Não seria um exagero dizer que a premissa do conto praticamente se escreveu sozinha. A história de Raimunda e do unicórnio encourado é obra minha, mas todo o resto é obra da vida.
Tudo começa com um vaqueiro chamado Raimundo Jacó.
Os vaqueiros (assim como os peões de Pantanal, só que em outro bioma, com outro contexto, outras vestimentas e outros costumes) são responsáveis pela lida diária do gado. Separar e contar as cabeças, mudar de pasto, laçar novilhos… uma relação muito próxima entre humano, cavalo e boi. E, de vez em quando, os vaqueiros precisam correr atrás de uma rês fujona em meio às matas espinhentas da caatinga.
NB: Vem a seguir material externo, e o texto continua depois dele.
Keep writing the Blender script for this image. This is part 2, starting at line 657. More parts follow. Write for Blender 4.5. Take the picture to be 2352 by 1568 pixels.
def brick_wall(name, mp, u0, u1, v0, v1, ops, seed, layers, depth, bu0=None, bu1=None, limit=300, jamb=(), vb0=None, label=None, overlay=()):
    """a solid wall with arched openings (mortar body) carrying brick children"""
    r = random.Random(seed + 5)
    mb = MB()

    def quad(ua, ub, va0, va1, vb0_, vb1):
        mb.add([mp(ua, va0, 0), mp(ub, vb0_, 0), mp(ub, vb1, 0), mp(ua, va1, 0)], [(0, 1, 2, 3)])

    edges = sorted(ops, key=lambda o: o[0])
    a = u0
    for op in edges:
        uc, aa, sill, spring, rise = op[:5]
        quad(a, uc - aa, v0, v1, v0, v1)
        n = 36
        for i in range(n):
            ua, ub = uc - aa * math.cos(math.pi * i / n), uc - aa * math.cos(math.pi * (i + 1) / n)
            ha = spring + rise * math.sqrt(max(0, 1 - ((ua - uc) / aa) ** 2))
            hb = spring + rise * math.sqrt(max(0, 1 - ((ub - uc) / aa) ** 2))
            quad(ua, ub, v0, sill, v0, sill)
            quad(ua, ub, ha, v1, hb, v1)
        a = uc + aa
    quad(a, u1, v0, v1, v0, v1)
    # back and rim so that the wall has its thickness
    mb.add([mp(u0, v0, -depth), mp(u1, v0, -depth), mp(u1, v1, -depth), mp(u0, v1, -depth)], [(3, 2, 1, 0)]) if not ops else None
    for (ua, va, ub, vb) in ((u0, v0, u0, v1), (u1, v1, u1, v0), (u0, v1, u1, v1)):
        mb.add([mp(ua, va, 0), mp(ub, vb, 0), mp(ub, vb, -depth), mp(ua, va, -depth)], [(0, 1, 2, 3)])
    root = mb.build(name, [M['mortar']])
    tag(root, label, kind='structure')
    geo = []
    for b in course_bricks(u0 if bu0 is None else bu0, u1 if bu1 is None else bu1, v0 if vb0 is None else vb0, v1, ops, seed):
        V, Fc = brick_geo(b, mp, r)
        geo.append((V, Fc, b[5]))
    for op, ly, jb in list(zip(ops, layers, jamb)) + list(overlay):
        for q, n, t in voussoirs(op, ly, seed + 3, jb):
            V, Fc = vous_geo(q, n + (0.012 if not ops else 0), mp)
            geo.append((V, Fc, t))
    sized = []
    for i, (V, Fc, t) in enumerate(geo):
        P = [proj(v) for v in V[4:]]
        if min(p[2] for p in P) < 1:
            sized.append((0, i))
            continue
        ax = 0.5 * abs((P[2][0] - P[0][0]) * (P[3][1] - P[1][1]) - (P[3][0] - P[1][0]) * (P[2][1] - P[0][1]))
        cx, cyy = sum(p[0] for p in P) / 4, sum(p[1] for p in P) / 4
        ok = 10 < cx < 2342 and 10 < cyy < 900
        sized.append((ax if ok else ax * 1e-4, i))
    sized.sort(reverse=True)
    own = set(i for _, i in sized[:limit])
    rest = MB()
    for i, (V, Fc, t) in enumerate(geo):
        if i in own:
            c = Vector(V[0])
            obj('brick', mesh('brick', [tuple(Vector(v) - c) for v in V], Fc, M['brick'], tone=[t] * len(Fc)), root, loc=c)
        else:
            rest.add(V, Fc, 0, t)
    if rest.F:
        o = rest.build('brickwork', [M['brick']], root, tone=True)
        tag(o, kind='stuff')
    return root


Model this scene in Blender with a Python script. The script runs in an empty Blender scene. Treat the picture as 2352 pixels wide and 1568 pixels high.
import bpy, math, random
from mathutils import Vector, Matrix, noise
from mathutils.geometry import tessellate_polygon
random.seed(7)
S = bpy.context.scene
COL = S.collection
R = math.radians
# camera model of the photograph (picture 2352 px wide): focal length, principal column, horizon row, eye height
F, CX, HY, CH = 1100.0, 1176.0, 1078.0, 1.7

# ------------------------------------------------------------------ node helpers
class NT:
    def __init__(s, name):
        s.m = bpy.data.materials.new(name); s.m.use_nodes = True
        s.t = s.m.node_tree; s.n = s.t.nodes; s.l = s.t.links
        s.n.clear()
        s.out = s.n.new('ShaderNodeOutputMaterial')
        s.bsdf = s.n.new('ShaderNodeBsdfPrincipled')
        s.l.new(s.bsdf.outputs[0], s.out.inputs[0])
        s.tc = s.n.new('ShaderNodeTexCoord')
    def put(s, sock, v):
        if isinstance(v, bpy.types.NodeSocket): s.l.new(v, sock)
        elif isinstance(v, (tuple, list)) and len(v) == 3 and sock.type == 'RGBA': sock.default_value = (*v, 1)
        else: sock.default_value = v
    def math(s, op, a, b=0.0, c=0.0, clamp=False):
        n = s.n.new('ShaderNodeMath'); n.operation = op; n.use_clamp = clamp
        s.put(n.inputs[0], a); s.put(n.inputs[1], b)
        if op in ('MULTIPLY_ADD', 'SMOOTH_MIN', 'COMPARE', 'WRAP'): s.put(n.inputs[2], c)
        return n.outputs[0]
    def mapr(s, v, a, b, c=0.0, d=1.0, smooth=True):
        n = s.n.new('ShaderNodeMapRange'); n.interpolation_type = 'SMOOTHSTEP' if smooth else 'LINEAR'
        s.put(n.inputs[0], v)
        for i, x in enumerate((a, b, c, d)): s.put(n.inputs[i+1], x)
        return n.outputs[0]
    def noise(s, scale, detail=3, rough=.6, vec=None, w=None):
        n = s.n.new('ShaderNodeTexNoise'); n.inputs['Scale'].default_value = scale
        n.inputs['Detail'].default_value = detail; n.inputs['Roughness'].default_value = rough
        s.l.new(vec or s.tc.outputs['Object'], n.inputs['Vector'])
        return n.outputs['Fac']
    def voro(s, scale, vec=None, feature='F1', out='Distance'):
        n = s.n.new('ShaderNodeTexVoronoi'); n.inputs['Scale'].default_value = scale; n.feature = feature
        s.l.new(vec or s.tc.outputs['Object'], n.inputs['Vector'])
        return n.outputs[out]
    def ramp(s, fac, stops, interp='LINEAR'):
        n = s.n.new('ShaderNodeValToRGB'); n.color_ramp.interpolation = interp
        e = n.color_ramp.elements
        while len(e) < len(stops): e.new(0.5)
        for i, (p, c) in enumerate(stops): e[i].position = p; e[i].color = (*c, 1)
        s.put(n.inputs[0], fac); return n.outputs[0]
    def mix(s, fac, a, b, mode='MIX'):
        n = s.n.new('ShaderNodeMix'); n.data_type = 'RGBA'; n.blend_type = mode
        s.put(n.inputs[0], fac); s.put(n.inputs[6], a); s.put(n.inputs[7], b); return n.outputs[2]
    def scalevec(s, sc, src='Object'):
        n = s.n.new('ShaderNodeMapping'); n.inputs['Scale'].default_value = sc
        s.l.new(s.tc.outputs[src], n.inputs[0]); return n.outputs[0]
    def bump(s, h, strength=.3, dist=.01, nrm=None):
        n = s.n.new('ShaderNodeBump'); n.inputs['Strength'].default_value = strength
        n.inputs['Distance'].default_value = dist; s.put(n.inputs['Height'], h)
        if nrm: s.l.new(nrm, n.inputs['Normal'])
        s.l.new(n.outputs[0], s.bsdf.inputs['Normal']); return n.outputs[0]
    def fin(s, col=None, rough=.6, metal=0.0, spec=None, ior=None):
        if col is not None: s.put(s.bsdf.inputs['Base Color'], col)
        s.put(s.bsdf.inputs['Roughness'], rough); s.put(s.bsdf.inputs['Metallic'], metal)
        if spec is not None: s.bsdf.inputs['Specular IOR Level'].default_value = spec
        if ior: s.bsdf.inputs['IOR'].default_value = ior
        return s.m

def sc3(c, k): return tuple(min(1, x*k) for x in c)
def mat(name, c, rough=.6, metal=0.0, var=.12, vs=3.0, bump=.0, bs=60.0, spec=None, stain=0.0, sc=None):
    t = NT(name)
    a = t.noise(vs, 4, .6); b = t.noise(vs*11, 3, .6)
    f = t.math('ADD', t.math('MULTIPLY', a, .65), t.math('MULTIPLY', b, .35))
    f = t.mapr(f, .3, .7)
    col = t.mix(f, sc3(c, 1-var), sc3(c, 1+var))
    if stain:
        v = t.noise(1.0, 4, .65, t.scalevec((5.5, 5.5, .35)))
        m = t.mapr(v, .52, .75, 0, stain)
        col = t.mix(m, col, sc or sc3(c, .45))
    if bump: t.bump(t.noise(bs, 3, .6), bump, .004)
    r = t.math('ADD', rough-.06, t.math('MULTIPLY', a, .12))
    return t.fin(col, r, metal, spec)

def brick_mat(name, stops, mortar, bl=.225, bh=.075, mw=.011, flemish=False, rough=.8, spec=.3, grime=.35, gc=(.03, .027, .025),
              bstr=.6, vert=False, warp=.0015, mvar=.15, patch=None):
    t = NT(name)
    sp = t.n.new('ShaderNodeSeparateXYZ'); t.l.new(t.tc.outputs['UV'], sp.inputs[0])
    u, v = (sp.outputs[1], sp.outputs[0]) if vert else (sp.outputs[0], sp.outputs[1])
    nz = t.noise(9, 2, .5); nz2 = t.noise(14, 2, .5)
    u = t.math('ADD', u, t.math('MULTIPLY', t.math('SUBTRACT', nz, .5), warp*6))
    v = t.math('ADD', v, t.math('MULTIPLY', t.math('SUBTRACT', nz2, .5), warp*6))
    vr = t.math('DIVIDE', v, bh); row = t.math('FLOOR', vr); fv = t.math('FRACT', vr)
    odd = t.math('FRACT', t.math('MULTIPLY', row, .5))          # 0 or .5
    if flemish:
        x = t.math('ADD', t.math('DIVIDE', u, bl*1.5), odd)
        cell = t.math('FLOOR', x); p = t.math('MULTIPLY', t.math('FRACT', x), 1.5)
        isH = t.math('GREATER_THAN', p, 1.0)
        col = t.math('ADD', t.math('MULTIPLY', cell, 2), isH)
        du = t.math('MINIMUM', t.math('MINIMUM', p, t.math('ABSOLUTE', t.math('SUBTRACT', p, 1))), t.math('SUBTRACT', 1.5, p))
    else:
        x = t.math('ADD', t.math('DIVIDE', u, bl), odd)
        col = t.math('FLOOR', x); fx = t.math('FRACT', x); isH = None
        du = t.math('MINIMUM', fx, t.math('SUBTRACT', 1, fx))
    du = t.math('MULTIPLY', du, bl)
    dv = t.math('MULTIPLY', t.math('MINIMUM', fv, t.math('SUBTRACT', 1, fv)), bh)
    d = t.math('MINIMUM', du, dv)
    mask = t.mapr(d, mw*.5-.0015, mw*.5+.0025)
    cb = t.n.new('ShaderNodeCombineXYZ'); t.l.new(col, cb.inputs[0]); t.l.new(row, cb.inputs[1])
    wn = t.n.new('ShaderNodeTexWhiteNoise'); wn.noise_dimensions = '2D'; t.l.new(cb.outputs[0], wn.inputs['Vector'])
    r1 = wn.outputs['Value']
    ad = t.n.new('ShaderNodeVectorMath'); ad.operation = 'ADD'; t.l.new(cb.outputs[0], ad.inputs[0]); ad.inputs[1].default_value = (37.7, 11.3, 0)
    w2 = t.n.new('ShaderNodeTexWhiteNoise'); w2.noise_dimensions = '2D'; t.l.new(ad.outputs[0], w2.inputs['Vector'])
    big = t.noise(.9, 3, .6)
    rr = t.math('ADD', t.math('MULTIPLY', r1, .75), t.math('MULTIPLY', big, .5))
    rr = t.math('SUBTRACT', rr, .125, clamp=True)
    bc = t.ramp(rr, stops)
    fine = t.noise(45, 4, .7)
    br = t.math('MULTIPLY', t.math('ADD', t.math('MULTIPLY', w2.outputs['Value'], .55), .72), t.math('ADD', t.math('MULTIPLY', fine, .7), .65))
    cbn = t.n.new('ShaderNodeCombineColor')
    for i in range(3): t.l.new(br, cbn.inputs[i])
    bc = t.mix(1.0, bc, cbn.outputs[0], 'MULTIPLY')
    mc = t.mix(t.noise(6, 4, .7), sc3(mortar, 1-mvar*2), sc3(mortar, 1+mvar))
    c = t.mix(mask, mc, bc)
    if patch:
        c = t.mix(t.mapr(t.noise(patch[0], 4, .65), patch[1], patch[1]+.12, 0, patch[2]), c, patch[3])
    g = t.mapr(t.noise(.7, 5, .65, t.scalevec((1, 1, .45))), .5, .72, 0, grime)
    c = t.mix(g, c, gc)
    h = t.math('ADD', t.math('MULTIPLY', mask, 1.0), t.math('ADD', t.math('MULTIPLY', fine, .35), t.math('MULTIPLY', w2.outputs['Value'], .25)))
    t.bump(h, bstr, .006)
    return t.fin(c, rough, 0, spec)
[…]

Também dizem que, quanto a recuperar boi perdido solto no mundo, Raimundo Jacó era o melhor de todos.
Nascido em 1912 na cidade de Exu, a inteligência e a valentia do rapaz logo fizeram dele um vaqueiro de respeito. Perseguindo o gado fugido a pé ou a cavalo, apenas na companhia de seu cachorro chamado Brasileiro, Raimundo acabou conseguindo, anos depois, um emprego no Sítio Lajes, em Serrita, onde conheceu o colega Miguel Lopes. Mal sabia ele que acabara de selar seu destino.
Certo dia, uma novilha chamada Itagé, muito querida e valiosa para o patrão, desgarrou do rebanho e se embrenhou no mato. Uma comitiva foi formada para recuperar a rês, incluindo Miguel e, claro, Raimundo.
A partir daqui, a história ganha alguns contornos especulativos. Não temos exatamente provas do que aconteceu, apenas os relatos das testemunhas e as histórias passadas de pai para filho entre os vaqueiros.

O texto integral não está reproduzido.